Written exercise: Below are records; quote them exactly from the first line through the line that contains "from mathutils import Vector".
>>>
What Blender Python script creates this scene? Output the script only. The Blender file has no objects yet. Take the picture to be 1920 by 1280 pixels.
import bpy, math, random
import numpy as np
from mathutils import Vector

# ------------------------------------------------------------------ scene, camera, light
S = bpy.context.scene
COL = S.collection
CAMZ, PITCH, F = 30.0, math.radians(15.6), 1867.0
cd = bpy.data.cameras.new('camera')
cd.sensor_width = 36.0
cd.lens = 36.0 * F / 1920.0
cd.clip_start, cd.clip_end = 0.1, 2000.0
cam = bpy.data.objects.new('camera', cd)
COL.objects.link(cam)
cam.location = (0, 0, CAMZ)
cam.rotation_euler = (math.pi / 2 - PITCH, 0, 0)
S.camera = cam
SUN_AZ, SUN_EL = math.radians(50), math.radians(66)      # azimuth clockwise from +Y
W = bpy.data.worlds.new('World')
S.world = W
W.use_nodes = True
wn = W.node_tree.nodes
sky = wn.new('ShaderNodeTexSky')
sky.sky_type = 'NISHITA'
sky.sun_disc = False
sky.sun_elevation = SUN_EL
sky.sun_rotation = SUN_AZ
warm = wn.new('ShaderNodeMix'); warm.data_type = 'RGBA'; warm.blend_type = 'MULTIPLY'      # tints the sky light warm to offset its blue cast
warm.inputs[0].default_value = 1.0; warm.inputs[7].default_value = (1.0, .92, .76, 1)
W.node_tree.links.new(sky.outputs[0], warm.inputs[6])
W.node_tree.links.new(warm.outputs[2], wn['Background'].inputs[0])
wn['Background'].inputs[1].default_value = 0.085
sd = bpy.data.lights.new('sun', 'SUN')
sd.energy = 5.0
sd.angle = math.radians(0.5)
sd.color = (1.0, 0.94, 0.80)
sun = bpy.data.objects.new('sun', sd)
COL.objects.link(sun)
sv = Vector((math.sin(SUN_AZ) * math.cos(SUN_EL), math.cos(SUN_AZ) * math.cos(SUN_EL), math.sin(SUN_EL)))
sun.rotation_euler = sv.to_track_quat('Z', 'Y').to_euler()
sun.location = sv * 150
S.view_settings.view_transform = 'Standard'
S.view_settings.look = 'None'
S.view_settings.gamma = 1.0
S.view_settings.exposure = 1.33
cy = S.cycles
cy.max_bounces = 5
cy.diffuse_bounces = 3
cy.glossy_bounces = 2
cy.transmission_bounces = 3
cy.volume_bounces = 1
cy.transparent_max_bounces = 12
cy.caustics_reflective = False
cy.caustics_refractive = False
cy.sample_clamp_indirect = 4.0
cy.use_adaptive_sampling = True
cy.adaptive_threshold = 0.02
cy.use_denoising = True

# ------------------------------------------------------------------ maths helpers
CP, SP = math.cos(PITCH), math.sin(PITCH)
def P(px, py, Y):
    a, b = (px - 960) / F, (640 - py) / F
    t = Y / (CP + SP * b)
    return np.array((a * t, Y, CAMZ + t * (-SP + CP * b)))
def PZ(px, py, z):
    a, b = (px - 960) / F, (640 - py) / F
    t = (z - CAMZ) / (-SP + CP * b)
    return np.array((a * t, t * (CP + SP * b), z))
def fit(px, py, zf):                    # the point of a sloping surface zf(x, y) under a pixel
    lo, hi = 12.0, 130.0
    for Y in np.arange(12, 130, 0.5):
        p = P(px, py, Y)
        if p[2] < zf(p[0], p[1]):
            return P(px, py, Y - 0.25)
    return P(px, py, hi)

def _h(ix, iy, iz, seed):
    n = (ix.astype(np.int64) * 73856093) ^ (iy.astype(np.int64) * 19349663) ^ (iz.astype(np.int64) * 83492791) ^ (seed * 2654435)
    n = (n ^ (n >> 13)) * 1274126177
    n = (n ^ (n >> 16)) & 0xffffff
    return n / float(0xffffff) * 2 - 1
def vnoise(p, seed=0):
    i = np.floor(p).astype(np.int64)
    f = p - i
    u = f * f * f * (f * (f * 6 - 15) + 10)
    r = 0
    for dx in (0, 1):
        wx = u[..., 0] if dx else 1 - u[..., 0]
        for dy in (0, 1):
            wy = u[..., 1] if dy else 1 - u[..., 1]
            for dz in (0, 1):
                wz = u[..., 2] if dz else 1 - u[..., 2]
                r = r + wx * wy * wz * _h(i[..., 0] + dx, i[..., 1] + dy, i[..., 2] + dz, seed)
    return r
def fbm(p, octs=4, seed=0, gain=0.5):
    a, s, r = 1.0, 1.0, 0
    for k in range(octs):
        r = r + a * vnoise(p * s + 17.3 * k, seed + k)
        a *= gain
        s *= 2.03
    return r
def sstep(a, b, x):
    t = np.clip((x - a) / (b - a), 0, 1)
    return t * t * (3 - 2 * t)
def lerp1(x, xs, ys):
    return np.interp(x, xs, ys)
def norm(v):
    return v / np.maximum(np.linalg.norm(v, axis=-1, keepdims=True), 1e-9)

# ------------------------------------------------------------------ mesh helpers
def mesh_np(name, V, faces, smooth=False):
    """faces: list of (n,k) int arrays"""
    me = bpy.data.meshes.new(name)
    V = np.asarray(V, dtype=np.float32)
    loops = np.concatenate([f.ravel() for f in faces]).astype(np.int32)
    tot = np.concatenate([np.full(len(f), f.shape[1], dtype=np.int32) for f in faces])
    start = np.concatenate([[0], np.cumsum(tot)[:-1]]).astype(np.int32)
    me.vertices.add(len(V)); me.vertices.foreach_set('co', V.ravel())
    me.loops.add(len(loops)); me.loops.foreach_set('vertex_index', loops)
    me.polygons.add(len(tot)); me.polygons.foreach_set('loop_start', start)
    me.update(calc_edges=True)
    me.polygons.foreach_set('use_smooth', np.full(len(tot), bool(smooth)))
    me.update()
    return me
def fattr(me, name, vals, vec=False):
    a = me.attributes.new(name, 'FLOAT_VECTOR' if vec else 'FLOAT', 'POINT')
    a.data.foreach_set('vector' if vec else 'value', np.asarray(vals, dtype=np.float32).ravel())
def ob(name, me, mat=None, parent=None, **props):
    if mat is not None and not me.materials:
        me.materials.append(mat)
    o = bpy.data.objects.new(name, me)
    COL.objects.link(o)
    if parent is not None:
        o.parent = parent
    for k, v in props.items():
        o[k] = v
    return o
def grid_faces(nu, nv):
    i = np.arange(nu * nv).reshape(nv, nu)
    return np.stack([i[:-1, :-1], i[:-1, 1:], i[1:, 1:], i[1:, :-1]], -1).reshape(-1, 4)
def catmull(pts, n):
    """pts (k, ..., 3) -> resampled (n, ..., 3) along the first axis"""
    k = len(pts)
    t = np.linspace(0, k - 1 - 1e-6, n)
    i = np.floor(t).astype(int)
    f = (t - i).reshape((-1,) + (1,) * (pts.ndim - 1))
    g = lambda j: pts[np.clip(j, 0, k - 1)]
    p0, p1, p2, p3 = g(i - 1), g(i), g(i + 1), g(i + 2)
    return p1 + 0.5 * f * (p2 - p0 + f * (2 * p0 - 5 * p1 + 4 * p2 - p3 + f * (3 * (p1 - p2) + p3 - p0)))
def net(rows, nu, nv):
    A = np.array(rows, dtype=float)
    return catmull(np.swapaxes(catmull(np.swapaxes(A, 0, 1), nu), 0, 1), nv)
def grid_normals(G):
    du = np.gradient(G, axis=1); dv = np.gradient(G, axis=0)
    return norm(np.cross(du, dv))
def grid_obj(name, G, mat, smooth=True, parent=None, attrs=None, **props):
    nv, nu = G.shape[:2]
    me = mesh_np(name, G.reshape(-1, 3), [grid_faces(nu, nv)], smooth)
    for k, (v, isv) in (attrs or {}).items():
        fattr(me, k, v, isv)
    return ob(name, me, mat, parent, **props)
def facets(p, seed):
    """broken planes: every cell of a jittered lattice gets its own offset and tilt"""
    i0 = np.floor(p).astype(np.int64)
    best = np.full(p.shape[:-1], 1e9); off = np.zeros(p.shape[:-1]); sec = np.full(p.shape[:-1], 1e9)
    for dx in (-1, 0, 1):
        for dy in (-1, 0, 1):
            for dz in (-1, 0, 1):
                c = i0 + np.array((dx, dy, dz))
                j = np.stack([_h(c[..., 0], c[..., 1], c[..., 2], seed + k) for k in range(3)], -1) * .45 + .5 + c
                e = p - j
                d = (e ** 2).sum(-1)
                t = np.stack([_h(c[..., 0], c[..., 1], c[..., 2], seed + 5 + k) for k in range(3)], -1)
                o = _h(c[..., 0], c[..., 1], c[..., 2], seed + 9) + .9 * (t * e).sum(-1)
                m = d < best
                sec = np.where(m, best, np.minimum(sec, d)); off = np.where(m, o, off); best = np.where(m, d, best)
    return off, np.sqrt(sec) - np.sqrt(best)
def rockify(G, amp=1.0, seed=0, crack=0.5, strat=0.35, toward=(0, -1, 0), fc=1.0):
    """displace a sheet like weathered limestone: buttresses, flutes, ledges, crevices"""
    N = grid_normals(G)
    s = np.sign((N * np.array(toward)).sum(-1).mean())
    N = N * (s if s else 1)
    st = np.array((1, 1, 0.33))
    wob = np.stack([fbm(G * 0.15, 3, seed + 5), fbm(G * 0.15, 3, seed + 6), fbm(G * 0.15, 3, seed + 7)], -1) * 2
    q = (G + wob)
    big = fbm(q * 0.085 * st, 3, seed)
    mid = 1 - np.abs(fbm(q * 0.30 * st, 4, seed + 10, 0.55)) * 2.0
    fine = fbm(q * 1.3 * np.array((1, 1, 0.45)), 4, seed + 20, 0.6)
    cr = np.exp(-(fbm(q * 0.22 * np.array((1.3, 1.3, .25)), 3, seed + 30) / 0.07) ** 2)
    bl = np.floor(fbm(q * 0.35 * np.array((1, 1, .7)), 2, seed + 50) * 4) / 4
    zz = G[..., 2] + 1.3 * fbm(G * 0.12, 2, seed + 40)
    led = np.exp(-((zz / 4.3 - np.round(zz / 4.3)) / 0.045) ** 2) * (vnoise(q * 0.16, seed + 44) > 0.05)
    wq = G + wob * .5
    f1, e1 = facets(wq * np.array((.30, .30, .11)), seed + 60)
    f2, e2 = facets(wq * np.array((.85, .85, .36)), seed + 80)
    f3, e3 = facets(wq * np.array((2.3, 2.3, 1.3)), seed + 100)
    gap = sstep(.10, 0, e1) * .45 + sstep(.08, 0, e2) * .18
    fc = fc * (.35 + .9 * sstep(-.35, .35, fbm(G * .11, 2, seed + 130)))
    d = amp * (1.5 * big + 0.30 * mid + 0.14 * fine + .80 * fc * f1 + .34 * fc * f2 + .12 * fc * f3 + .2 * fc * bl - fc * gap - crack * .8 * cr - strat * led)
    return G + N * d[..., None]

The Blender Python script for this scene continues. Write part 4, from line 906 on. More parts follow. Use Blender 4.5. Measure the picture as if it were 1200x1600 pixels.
<<<
In response:
What Blender Python script creates this scene? Output the script only. The Blender file has no objects yet. Take the picture to be 1920 by 1280 pixels.
import bpy, math, random
import numpy as np
from mathutils import Vector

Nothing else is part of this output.